Vou começar pela triste: o meu primeiro desgosto. Tinha eu três anos. Estava em casa da minha avó, à mesa, um jantar de família normal. A toalha de mesa era de um verde natalício. E lembro-me da voz da minha mãe ao meu ouvido, uma voz doce e triste, que me diz "Inesita, a Babi morreu...foi atropelada. Desculpa, filha..", e sei que fiquei sem resposta, sem expressão, sem reação. Não disse nada. E depois disso, a minha memória falha-me, mas esse momento ficou-me. Talvez por ser a primeira morte, mesmo sem ter tido consciência disso, provavelmente não sabia o significado da morte, da sua obscuridade, do que ela implicava. A cadela que eu tanto adorava, desapareceu. Dormíamos juntas, partilhavamos comida, dançavamos, Pelos menos são que as fotografias me dizem. Olho para as fotografias com um vazio. Eu não me lembro dela, eu não conheço este ser, não sei quem eu era com ela. Mas lembro-me do seu desaparecimento, lembro-me do meu pequeno desgosto ingénuo, uma tristeza inconsciente talvez. Não me lembro do que fiz, mas lembro-me do que senti. E ainda hoje penso nela, e ainda choro por ela. Nunca me esqueço, nunca me vou esquecer.

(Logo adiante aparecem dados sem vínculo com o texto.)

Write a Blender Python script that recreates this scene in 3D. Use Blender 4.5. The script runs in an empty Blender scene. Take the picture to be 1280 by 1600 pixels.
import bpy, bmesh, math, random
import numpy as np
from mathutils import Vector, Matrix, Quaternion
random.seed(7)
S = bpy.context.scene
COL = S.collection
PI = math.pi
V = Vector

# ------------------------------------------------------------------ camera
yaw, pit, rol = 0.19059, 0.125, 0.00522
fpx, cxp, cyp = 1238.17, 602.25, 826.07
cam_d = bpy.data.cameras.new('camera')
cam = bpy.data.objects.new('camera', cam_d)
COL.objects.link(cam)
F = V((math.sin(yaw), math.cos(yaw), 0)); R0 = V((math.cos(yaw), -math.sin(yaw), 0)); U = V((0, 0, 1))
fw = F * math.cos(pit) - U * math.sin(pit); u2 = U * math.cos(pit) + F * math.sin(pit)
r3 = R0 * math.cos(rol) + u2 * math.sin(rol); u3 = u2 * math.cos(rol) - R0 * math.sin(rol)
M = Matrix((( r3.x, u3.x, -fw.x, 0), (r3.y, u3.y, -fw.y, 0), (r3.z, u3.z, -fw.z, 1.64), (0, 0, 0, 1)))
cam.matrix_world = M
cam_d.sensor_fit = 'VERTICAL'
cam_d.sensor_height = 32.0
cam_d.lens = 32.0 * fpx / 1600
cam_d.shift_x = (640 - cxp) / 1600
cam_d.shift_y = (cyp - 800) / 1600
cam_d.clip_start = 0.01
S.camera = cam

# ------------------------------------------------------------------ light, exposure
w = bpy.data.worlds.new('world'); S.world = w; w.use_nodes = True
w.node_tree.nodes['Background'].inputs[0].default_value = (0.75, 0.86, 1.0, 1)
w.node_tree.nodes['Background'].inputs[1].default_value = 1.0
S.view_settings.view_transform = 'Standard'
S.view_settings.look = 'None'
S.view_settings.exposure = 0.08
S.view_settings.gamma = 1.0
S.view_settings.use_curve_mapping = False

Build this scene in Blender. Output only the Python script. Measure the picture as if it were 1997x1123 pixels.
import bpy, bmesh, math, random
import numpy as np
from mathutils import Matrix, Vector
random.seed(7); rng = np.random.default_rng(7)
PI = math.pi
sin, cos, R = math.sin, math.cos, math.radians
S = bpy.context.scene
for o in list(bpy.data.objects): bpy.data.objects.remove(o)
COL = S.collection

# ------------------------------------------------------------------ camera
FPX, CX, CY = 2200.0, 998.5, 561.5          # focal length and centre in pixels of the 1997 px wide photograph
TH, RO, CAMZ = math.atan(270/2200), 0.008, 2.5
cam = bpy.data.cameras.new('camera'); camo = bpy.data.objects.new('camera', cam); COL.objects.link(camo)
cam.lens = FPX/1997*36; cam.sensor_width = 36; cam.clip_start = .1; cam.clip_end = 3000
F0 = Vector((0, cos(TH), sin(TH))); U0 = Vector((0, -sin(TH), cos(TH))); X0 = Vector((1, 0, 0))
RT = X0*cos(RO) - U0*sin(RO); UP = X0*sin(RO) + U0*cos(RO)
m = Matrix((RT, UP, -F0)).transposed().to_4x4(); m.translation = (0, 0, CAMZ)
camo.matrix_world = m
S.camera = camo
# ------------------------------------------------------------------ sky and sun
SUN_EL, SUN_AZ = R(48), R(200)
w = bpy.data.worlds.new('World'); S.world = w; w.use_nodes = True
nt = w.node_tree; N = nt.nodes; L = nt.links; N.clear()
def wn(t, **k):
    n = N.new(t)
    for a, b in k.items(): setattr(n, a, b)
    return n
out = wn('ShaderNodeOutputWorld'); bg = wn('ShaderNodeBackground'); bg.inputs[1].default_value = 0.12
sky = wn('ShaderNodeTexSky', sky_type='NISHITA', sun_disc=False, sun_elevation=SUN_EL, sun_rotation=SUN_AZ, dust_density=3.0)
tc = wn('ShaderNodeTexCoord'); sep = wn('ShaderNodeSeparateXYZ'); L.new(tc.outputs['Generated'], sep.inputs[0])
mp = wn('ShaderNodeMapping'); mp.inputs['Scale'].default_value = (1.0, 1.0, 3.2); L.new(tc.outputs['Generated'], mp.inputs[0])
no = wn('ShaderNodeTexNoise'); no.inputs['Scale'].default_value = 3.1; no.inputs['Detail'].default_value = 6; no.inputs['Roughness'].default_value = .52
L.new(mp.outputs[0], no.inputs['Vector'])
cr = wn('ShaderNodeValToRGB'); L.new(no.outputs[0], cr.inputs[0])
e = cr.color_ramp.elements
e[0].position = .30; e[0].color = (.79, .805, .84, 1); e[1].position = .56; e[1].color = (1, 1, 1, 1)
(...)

A feliz é também uma memória da minha infância. À noite, eu e o meu irmão pedíamos ao nosso pai para brincarmos à Múmia ou ao Monstro, um jogo, digamos, de terror. Apagávamos as luzes,o meu pai fazia de múmia, enrolado em mantas, e nós os dois, duas crianças ingénuas, esperávamos pelos seus movimentos, e gritávamos e ríamos. O monstro era também às escuras, onde o nosso pai entrava pelo quarto silenciosamente e quando chegava ao pé de nós, gritava e fazia de monstro. Era a pura alegria. Ríamos e ríamos, duas crianças, dois bebés, felizes, sem preocupações. Mas isto eu lembro-me perfeitamente, Lembro-me de rir e não pensar em mais nada, apenas naquela felicidade passageira. E vivia para aquilo, era a minha alegria, o meu desejo.
E é isto que fica. Ficam as sensações bem guardadas. As pessoas vão, as coisas morrem, mas nunca me esqueço do que elas me fizeram sentir, levo tudo comigo, a minha enorme bagagem de sensações e sentimentos, todos os dias. E não é pesada, de todo. Pelo contrário, faz-me sentir leveza.